Impact of nitrogen fertilization on carbon and water fluxes in a chronosequence of three Douglas-fir stands in the Pacific Northwest

Abstract

Abstract. This study examined the response of carbon (C) sequestration and evapotranspiration (ET) to nitrogen (N) fertilization during the four post-fertilization years (2007–2010) in a Pacific Northwest chronosequence of three Douglas-fir stands 61, 22 and 10 yr old in 2010 (DF49, HDF11 and HDF00, respectively). An artificial neural network (ANN) for time series analysis was employed to identify and estimate the complex nonlinear relationships between C and water exchanges and environmental variables.

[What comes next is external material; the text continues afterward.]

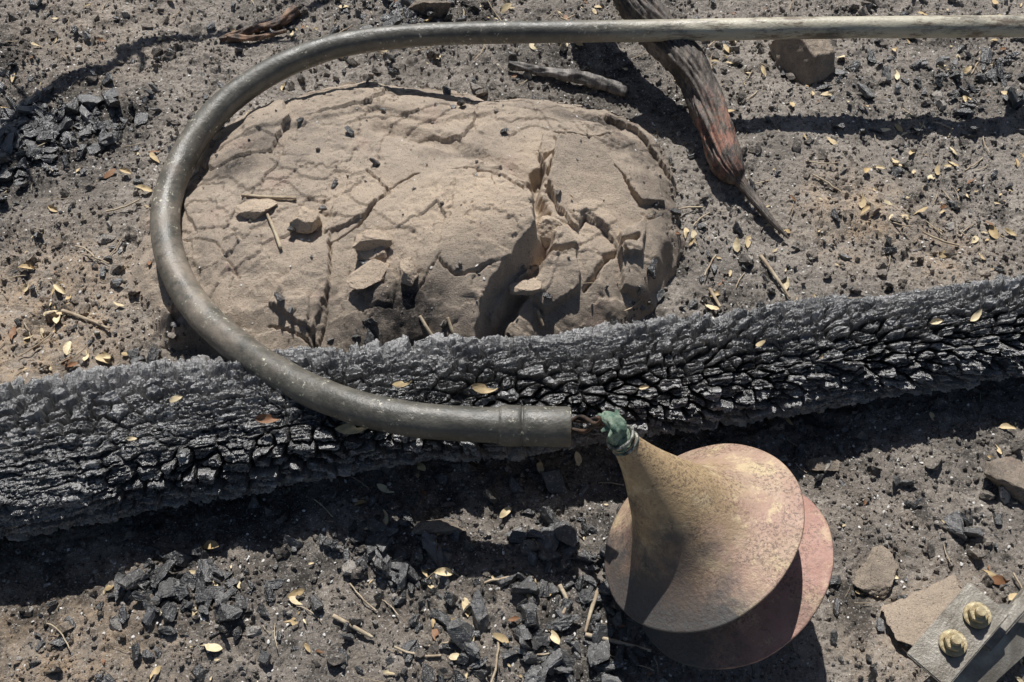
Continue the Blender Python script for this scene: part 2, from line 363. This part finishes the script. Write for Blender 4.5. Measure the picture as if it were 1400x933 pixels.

To test the performance of the ANN model, it was trained against multi-year monthly climate variables and EC-measured C and water fluxes for 1998–2004 and the trained model was then verified using data obtained in 2005 and 2006. The optimized model which showed high reliability (linear regression analysis: for C and water fluxes, R2 > 0.93, slope = 0.96–0.99, p < 0.000) was then used to calculate the C and water fluxes for 2007–2010 assuming the three stands were not fertilized. The calculated C and water fluxes (for non-fertilized conditions) were compared with the measured fluxes (for fertilized conditions) to quantify the effects of fertilization during the post-fertilization four years. Results showed that N fertilization increased gross primary productivity of all three stands in all four years with the largest absolute increases in the 10 yr-old stand (HDF00) followed by the 22 yr-old stand (HDF11). Ecosystem respiration increased in all four years at HDF00, but decreased over the last three years at HDF88, and over all four years in the 61 yr-old stand (DF49). As a result, fertilization increased the net ecosystem productivity of all three stands with the average increase being the largest at HDF88 followed by DF49. In addition, fertilization caused a small increase in annual ET in all four years at DF49; a small increase in the first year and a decrease in the next three years at HDF88; and no consistent effect at HDF00. Consequently, fertilization exerted only a small impact on water use efficiency in the oldest stand (DF49) but a significant increase in the two younger stands (HDF00 and HDF88). Furthermore, N fertilization increased light use efficiency in all three stands, especially in the 10 yr-old stand.